Nous oublions l’histoire et la géographie
Jadis, les inondations faisaient partie du quotidien, elles étaient même une arme stratégique.
Le dérèglement climatique entraîne un bouleversement des phénomènes naturels.
En préparant la matinale de RTL, délocalisée à SaintOmer dans la Somme, je me suis aperçu que, jusqu’à la fin de XIXe siècle, les inondations étaient intégrées à la vie courante de millions de Français. Toutes les régions plates – les Flandres, la Somme, les Charentes, le Poitou, la Vendée et bien d’autres – étaient régulièrement inondées, en moyenne tous les trois ans. Il n’y avait aucun système de régulation des cours d’eau et les crues faisaient partie de la vie. Le paysan savait qu’il pouvait perdre ses récoltes et ce risque était totalement intégré. Jusqu’au début du XXe siècle, les inondations pouvaient même être utilisées comme arme de guerre. On trouve de très nombreux récits qui détaillent comment, en ouvrant des vannes ou des écluses, l’état-major paralyse les armées ennemies : les fantassins et leurs charrettes tractées par des chevaux ne peuvent plus progresser. Tout change avec la Grande Guerre et l’utilisation massive de l’artillerie : il n’est plus besoin d’inonder un champ de bataille puisque désormais les canons portent plus loin. Et toutes ces zones naturellement marécageuses ou inondables sont alors petit à petit conquises par l’homme qui y installe des maraîchages avant d’urbaniser à outrance. Alors aujourd’hui, dès qu’une rivière sort de son lit, dès qu’une nappe phréatique déborde – et je conçois évidemment tous les inconvénients que cela entraîne –, tout le monde s’emporte contre un phénomène pourtant millénaire et naturel.

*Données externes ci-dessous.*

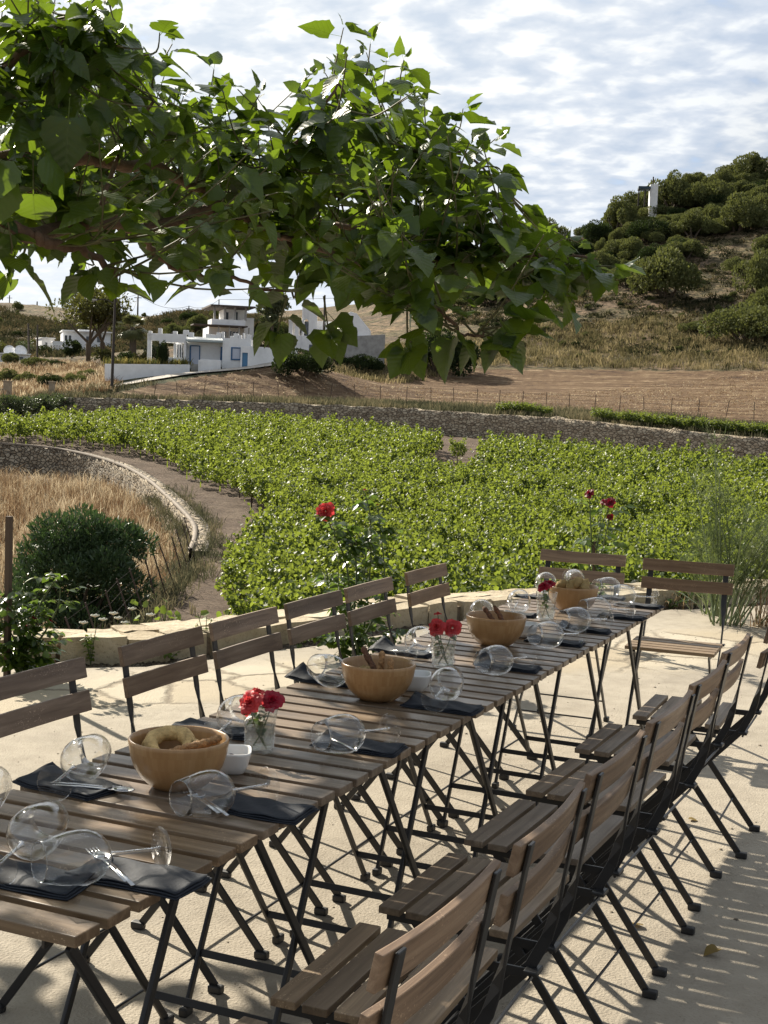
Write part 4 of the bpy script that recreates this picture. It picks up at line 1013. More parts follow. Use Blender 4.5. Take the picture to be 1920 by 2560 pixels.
OUT = [(-60, 545), (-60, -60), (238, -60), (252, 20), (272, 60), (300, 92), (350, 125), (385, 175), (420, 205), (480, 195), (545, 205), (590, 245), (640, 215), (672, 150), (715, 120), (745, 90), (800, 110), (850, 145), (900, 185), (935, 250), (985, 255), (1015, 300), (1075, 340), (1080, 400), (1050, 455), (1110, 490), (1180, 515), (1260, 530), (1310, 560), (1300, 605), (1225, 600), (1180, 625), (1120, 640), (1080, 628), (1020, 640), (960, 690), (930, 735), (885, 735), (850, 690), (790, 660), (745, 690), (705, 700), (680, 640), (620, 700), (575, 680), (545, 640), (480, 645), (450, 620), (440, 575), (400, 598), (345, 600), (300, 545), (215, 560), (140, 590), (100, 570), (40, 535)]
HOLES = [[(475, 505), (565, 505), (570, 590), (495, 590)], [(345, 585), (440, 580), (445, 545), (360, 552)], [(355, 480), (430, 478), (400, 505)], [(560, 285), (650, 285), (640, 330), (570, 325)]]
BR = [ # branch polylines in picture coordinates + distance + radius
 ([(-520, 610, 4.2), (-330, 560, 4.1), (-150, 505, 4.0), (0, 490, 4.05), (60, 508, 4.1), (110, 497, 4.2), (200, 484, 4.35), (262, 486, 4.4), (300, 497, 4.45), (390, 472, 4.55), (440, 455, 4.6), (520, 470, 4.7), (600, 510, 4.8), (690, 560, 4.8)], .030, .010),
 ([(80, 508, 4.1), (95, 520, 4.1), (140, 532, 4.1), (185, 541, 4.15), (250, 590, 4.2)], .020, .010),
 ([(-520, 600, 4.2), (-300, 470, 4.3), (-100, 370, 4.4), (60, 335, 4.5), (180, 345, 4.6), (270, 357, 4.7), (340, 360, 4.8), (395, 395, 4.9), (440, 412, 4.9), (540, 440, 5.1), (700, 430, 5.2), (850, 380, 5.2)], .030, .009),
 ([(250, 486, 4.4), (240, 450, 4.4), (225, 430, 4.4), (260, 330, 4.5), (330, 220, 4.5)], .012, .005),
 ([(440, 455, 4.6), (560, 380, 4.6), (650, 300, 4.6), (730, 180, 4.6)], .012, .004),
 ([(-300, 470, 4.3), (-120, 250, 4.2), (40, 120, 4.1), (160, 30, 4.1)], .022, .008),
 ([(540, 440, 5.1), (700, 480, 4.8), (850, 520, 4.6), (960, 570, 4.5), (1080, 560, 4.5), (1200, 555, 4.5), (1290, 560, 4.5)], .012, .004),
 ([(600, 510, 4.8), (750, 560, 4.6), (880, 630, 4.4), (960, 680, 4.3), (1000, 722, 4.3), (1045, 722, 4.3)], .010, .004),
 ([(850, 380, 5.2), (930, 330, 5.1), (1000, 330, 5.0), (1060, 380, 5.0)], .008, .004),
 ([(370, 575, 4.5), (440, 595, 4.5), (520, 605, 4.6), (570, 625, 4.6), (640, 630, 4.6)], .009, .004),
 ([(300, 497, 4.45), (330, 540, 4.5), (370, 575, 4.5)], .012, .008),
 ([(-300, 470, 4.3), (-60, 430, 4.9), (120, 400, 5.5), (300, 400, 6.2), (450, 430, 6.9), (560, 470, 7.3)], .026, .008)]
tree = empty('mulberry_tree', (0, 0, 0), 0, 'spreading mulberry tree whose leafy boughs hang over the tables from the left', 'tree')
BRW = []; mbr = MB()
for pts, ra, rb in BR:
    W_ = smooth_line([PD(*p) for p in pts], 5)
    W_ = W_+np.cumsum(rng.normal(0, .002, W_.shape), axis=0)*0+rng.normal(0, .0035, W_.shape)
    MB().tube(W_, list(np.linspace(ra, rb, len(W_))), 9).build('branch', BARK, tree, smooth=True); BRW.append(W_)
trunk_top = PD(-520, 610, 4.2); TX, TY = trunk_top[0]-.25, trunk_top[1]-.1
MB().tube(smooth_line([(TX-.05, TY, -.05), (TX, TY+.02, .5), (TX-.05, TY, 1.05), (TX+.05, TY+.02, 1.5), tuple(trunk_top)], 5), list(np.linspace(.15, .075, 21)), 14).build('trunk', BARK, tree, smooth=True)
BRO = []
for k in range(9):        # boughs on the side away from the photo
    a = R(95+k*24); P0 = np.array([TX+.05, TY, 1.45]); ln = random.uniform(1.5, 2.2); e = P0+np.array([math.cos(a)*ln, math.sin(a)*ln, random.uniform(.5, 1.1)])
    W_ = smooth_line([P0, P0*.5+e*.5+[0, 0, .15], e], 8); MB().tube(W_, list(np.linspace(.04, .012, len(W_))), 8).build('branch', BARK, tree, smooth=True); BRO.append(W_)
allb = np.concatenate(BRW[0:]); tw = MB(); Lp = []; Ly = []; Ln = []; Ls = []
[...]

Nous avons oublié que nous avons gagné toutes ces terres sur la nature. Et lorsque la déclivité des terrains est très faible, comme dans la région de Saint-Omer ou de Saintes en Charente-Maritime, la décrue prend du temps. C’est mécanique. Par nécessité de rendements sans cesse plus importants, par volonté de vouloir dompter la nature, nous avons oublié notre histoire et notre géographie. Le dérèglement climatique entraîne un bouleversement du cycle et de l’intensité des phénomènes naturels. Il va nous falloir une démarche intelligente pour, demain, affronter ces défis. Autrefois, le garde champêtre entretenait les rus, les fossés, les canalisations et les systèmes d’irrigation. Surtout, les anciens avaient intégré les crues comme des épisodes réguliers de leur vie quotidienne.